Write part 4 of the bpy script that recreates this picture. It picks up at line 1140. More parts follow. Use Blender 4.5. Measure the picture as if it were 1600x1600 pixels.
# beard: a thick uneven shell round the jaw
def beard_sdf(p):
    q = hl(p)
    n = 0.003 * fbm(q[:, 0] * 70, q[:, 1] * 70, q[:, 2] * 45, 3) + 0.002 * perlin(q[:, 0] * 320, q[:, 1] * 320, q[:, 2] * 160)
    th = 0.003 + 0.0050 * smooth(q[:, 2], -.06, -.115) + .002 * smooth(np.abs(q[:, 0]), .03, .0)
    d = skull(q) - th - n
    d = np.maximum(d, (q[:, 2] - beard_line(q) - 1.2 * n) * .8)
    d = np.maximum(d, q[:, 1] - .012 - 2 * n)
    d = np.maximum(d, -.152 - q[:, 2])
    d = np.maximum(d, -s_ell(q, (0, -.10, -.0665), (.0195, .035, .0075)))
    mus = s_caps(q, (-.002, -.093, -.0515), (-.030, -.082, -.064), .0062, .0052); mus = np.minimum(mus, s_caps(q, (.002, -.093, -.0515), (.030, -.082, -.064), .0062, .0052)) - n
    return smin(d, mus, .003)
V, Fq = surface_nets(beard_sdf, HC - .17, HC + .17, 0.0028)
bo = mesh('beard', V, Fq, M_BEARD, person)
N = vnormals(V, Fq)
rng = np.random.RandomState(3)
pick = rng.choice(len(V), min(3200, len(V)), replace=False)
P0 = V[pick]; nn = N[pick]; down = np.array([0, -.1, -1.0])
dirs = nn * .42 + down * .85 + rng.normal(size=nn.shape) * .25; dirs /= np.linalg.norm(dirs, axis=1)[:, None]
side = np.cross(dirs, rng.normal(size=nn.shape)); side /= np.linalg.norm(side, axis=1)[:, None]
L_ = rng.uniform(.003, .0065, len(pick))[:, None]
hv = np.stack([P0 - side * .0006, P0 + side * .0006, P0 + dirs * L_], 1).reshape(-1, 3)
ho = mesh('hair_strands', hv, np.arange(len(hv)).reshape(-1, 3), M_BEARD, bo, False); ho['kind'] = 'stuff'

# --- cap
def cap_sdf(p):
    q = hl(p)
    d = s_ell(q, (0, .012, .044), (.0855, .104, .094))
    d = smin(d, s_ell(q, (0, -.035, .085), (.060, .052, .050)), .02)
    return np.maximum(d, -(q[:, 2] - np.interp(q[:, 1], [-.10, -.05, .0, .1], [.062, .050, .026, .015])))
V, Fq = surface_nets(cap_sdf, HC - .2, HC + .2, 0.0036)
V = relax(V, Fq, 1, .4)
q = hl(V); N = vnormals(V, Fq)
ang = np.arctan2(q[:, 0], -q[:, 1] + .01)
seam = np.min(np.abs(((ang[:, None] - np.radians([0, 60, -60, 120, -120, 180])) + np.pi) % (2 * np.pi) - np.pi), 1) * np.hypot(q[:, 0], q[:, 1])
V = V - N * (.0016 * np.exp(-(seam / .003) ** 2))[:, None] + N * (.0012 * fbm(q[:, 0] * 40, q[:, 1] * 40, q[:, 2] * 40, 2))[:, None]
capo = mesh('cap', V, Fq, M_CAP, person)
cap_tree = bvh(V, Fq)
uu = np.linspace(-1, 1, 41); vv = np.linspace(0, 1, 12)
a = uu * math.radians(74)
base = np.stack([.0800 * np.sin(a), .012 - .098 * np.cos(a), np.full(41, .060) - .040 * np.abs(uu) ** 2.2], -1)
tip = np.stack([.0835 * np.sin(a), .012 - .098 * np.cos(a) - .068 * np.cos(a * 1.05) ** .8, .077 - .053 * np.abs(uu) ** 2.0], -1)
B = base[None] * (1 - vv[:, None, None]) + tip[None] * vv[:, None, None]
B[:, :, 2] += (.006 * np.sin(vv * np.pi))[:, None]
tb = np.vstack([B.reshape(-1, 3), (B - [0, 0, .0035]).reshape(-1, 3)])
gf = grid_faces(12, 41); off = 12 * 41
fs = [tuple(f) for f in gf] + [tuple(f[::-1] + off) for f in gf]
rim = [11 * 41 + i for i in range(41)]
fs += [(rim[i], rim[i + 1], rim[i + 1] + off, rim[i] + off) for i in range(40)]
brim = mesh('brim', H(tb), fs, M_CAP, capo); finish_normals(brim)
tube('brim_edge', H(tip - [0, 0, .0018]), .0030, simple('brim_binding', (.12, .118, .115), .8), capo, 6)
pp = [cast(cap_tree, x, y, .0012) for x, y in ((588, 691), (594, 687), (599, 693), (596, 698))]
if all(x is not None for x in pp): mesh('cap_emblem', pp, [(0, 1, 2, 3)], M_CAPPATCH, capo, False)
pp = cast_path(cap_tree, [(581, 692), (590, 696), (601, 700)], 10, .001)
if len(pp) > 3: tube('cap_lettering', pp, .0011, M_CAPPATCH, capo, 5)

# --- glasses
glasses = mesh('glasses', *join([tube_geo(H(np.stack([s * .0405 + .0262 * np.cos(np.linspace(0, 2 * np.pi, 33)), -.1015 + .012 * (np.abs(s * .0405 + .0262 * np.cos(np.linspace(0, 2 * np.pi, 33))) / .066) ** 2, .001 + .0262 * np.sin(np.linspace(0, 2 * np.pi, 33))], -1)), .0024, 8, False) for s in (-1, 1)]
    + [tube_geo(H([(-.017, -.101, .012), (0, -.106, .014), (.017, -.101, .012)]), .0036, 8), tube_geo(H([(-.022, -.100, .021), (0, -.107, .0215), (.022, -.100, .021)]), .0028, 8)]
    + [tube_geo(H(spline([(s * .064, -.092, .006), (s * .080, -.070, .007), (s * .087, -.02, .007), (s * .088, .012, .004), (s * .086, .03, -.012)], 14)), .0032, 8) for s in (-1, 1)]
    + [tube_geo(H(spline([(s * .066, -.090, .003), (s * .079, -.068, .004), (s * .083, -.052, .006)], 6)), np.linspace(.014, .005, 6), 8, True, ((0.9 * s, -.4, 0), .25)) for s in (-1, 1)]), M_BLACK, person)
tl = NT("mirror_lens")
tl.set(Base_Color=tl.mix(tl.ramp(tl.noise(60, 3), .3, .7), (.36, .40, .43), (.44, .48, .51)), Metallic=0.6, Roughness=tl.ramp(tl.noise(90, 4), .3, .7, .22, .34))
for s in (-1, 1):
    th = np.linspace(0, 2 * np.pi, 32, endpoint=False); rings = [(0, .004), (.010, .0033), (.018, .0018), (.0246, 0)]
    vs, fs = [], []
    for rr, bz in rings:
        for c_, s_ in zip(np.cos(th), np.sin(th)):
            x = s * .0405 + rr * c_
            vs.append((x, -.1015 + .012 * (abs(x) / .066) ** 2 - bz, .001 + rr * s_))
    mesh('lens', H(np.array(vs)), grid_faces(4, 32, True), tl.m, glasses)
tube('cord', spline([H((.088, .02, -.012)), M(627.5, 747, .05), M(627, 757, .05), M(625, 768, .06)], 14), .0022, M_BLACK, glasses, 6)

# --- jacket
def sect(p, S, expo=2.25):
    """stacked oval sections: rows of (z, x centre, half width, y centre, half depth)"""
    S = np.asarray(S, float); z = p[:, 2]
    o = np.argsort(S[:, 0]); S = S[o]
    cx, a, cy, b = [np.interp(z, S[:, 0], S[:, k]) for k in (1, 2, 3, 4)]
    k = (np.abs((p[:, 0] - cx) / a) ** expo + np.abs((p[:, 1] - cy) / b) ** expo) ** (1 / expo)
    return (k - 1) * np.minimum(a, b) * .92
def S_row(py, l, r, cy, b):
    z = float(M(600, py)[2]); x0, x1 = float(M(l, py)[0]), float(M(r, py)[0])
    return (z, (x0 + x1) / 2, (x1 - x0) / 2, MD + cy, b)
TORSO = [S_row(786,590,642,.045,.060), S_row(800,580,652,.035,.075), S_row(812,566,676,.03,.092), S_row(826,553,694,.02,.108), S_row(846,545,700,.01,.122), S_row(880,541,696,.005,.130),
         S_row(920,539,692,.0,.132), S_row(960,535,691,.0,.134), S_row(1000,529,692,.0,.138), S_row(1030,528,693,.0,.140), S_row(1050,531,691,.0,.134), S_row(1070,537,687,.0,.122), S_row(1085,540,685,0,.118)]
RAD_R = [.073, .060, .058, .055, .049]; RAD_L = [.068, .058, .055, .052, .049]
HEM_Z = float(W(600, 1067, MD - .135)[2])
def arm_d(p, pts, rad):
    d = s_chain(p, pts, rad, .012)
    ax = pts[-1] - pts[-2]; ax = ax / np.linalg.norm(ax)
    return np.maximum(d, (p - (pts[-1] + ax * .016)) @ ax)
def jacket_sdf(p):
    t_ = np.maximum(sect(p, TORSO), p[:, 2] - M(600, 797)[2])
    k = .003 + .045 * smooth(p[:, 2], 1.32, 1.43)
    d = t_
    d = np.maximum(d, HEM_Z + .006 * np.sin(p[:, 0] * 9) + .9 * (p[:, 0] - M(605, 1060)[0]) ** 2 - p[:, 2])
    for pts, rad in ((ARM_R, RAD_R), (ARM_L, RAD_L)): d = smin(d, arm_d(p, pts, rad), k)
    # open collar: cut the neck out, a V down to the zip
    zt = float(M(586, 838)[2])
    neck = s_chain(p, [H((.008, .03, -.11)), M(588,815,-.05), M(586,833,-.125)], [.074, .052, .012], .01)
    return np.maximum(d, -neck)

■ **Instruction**
Return the opening line of the data and every line after it through the line containing "ho['kind'] = 'stuff'", please, exactly as written and with nothing added.

■ **In response**
Write part 4 of the bpy script that recreates this picture. It picks up at line 1140. More parts follow. Use Blender 4.5. Measure the picture as if it were 1600x1600 pixels.
# beard: a thick uneven shell round the jaw
def beard_sdf(p):
    q = hl(p)
    n = 0.003 * fbm(q[:, 0] * 70, q[:, 1] * 70, q[:, 2] * 45, 3) + 0.002 * perlin(q[:, 0] * 320, q[:, 1] * 320, q[:, 2] * 160)
    th = 0.003 + 0.0050 * smooth(q[:, 2], -.06, -.115) + .002 * smooth(np.abs(q[:, 0]), .03, .0)
    d = skull(q) - th - n
    d = np.maximum(d, (q[:, 2] - beard_line(q) - 1.2 * n) * .8)
    d = np.maximum(d, q[:, 1] - .012 - 2 * n)
    d = np.maximum(d, -.152 - q[:, 2])
    d = np.maximum(d, -s_ell(q, (0, -.10, -.0665), (.0195, .035, .0075)))
    mus = s_caps(q, (-.002, -.093, -.0515), (-.030, -.082, -.064), .0062, .0052); mus = np.minimum(mus, s_caps(q, (.002, -.093, -.0515), (.030, -.082, -.064), .0062, .0052)) - n
    return smin(d, mus, .003)
V, Fq = surface_nets(beard_sdf, HC - .17, HC + .17, 0.0028)
bo = mesh('beard', V, Fq, M_BEARD, person)
N = vnormals(V, Fq)
rng = np.random.RandomState(3)
pick = rng.choice(len(V), min(3200, len(V)), replace=False)
P0 = V[pick]; nn = N[pick]; down = np.array([0, -.1, -1.0])
dirs = nn * .42 + down * .85 + rng.normal(size=nn.shape) * .25; dirs /= np.linalg.norm(dirs, axis=1)[:, None]
side = np.cross(dirs, rng.normal(size=nn.shape)); side /= np.linalg.norm(side, axis=1)[:, None]
L_ = rng.uniform(.003, .0065, len(pick))[:, None]
hv = np.stack([P0 - side * .0006, P0 + side * .0006, P0 + dirs * L_], 1).reshape(-1, 3)
ho = mesh('hair_strands', hv, np.arange(len(hv)).reshape(-1, 3), M_BEARD, bo, False); ho['kind'] = 'stuff'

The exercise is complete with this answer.